The matter gathered from the deciphered pages is not limited to personal or political history. For instance, speaking of the “Anatomy of Melancholy” (edition, 1628), the Editor says:—“The extraordinary part is that this edition conceals, in cipher, a very full and extended prose summary—argument, Bacon calls it—of a translation of Homer’s Iliad. In order that there may be no mistake as to its being Bacon’s works, he precedes the translation with a brief reference to his royal birth, and the wrongs he has suffered.... In the De Augmentis is found a similar extended synopsis of a translation of the Odyssey. This, too, is introduced with a reference to Bacon’s personal history, and although the text of the book is in Latin, the cipher is in English.
“The decipherer is not a Greek scholar, and would be incapable of creating these extended arguments, which differ widely in phrasing from any translation extant, and are written in a free and flowing style.”[5]

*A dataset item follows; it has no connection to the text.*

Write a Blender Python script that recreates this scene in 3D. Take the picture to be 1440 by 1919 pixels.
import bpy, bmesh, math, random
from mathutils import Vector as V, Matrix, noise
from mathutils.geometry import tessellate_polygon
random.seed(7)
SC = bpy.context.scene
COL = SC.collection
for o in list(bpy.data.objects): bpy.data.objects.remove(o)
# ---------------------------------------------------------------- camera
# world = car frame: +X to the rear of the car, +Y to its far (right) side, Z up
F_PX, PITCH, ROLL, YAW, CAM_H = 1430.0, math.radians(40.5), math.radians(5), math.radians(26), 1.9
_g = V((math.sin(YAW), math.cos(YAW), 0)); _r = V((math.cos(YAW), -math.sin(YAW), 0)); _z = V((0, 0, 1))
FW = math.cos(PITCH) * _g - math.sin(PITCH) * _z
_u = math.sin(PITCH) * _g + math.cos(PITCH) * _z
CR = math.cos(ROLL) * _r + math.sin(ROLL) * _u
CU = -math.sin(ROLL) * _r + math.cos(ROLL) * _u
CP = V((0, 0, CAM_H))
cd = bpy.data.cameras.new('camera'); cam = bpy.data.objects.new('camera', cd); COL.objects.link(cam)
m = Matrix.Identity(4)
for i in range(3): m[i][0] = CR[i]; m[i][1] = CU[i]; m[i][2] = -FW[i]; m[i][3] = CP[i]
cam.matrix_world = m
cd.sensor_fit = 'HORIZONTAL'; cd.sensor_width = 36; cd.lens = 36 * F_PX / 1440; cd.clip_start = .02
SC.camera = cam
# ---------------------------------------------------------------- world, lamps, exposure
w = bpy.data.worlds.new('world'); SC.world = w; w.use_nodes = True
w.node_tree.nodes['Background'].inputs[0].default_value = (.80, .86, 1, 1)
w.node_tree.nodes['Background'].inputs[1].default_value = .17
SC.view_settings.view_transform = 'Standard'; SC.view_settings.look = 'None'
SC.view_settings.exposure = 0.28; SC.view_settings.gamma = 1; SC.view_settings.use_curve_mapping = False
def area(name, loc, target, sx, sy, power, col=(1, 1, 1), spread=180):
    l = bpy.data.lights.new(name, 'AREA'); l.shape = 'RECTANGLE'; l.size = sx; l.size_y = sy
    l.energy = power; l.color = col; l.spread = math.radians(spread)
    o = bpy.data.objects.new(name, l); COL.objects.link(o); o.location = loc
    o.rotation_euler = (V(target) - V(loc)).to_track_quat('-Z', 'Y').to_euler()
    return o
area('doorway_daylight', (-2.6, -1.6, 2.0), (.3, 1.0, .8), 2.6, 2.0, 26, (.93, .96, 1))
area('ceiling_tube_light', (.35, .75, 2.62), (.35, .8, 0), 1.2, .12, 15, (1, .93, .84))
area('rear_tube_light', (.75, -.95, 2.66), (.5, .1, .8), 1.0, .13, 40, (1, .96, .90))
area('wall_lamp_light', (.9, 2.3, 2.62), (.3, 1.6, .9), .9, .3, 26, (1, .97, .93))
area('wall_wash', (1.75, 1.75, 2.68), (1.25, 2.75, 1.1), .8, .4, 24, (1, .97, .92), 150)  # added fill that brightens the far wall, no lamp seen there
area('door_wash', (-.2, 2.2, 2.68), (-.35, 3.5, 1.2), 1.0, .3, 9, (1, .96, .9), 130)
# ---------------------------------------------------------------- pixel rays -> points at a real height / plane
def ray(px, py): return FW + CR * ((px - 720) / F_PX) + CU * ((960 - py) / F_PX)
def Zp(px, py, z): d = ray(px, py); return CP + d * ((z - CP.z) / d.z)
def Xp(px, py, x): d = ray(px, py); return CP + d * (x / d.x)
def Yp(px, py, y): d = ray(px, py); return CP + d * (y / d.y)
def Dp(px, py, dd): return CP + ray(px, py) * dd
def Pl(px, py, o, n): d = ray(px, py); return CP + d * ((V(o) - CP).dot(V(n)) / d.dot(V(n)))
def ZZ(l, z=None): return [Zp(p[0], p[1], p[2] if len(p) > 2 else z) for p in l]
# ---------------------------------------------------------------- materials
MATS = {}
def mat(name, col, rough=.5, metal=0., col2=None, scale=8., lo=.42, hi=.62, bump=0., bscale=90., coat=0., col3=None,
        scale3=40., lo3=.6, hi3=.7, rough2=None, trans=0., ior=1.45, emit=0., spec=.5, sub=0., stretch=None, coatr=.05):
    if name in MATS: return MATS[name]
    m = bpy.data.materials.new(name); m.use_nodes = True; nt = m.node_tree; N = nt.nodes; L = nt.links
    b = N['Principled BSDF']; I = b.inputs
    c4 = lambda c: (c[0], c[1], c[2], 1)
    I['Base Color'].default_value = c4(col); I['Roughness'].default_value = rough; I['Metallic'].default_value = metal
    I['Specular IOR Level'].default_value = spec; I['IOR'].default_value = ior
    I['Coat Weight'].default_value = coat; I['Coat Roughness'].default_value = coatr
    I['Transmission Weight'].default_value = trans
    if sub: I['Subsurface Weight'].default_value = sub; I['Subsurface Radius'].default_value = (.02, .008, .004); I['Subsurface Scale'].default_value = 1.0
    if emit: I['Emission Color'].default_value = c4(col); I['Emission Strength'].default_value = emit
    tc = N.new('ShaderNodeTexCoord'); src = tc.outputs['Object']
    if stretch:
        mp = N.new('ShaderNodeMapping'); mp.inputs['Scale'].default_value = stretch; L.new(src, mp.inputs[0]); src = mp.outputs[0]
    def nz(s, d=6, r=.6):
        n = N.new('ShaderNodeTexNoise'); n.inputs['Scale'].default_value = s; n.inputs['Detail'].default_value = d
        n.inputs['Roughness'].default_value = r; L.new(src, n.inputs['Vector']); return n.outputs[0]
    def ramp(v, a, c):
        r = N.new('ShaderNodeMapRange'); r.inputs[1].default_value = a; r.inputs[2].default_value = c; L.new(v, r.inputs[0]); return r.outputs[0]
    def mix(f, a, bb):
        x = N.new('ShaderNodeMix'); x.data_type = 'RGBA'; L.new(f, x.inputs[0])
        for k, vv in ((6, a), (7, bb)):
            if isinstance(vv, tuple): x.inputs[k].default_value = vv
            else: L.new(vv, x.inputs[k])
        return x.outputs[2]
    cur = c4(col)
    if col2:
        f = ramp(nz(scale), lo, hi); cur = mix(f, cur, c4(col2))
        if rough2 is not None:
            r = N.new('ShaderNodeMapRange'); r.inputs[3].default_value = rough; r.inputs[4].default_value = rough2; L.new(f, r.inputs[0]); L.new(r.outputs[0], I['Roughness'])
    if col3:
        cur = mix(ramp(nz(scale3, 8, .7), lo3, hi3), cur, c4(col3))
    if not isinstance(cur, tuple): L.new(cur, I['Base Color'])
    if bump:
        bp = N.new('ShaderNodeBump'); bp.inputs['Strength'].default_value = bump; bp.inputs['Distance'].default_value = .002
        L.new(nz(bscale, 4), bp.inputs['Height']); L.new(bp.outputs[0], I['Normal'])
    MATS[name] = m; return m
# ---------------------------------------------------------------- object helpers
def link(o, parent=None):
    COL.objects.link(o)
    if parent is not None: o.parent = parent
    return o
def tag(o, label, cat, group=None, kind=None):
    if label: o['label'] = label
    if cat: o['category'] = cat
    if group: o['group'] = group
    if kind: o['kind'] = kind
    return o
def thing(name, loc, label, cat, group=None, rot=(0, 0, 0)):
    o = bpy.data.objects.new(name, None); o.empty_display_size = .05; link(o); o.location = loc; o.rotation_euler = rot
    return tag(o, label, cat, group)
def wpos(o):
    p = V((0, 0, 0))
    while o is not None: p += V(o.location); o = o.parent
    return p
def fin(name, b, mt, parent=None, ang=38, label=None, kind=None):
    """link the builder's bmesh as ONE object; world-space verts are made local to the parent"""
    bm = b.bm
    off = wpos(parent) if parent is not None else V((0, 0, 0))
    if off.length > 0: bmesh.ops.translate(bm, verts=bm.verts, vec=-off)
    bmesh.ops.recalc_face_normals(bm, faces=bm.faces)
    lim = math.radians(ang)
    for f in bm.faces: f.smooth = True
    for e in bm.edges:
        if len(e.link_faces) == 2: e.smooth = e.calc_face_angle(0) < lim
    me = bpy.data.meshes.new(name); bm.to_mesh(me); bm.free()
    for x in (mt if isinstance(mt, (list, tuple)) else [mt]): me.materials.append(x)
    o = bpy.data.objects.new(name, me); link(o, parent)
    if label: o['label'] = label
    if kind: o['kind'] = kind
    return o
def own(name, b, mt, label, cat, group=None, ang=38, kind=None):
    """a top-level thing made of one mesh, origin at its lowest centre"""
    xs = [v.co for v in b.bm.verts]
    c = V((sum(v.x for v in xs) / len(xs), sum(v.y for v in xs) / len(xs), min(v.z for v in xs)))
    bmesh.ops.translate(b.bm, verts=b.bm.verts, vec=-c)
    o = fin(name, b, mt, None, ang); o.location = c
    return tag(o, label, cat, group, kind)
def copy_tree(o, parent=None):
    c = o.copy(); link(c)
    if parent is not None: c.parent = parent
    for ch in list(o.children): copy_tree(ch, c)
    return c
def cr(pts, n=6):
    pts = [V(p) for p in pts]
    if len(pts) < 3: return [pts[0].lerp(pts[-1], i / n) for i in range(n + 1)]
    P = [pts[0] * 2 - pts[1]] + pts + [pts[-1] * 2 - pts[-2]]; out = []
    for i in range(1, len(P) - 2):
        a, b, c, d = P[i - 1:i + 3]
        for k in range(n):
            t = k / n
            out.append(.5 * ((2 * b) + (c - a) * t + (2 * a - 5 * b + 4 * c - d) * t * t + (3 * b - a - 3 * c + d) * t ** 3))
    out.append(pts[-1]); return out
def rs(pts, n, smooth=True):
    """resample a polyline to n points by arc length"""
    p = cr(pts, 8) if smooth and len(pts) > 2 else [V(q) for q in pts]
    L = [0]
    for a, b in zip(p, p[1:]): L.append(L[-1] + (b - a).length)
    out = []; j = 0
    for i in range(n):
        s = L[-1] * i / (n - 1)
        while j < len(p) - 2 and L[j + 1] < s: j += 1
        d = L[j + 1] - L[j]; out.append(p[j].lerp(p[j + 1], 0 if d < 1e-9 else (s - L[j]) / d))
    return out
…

Readers must not expect to find in this book which we are noticing, a complete and shapely narrative explaining everything, and pouring out before us the true story of our wonderful “concealed man” from beginning to end. The cipher utterances are, for the most part, nothing if not fragmentary. The writer himself says so, and adds that his objects in thus trusting his secrets to the care of his friends and to the judgment of time were, First, that he might hand down to the future age the only faithful account of himself and his history, which would ever be allowed to reach them. Secondly, he proposed to link his unacknowledged works one with another in such a way that hereafter his sons of science should from the hints given in one work be led on to another, and so to another, until the vast mass of books, Historical, Scientific, Poetical, Dramatical, Philosophical, which he wrote, should be connected, welded together like an endless chain, and the true history of the Great Restauration and of the English Renaissance fully revealed.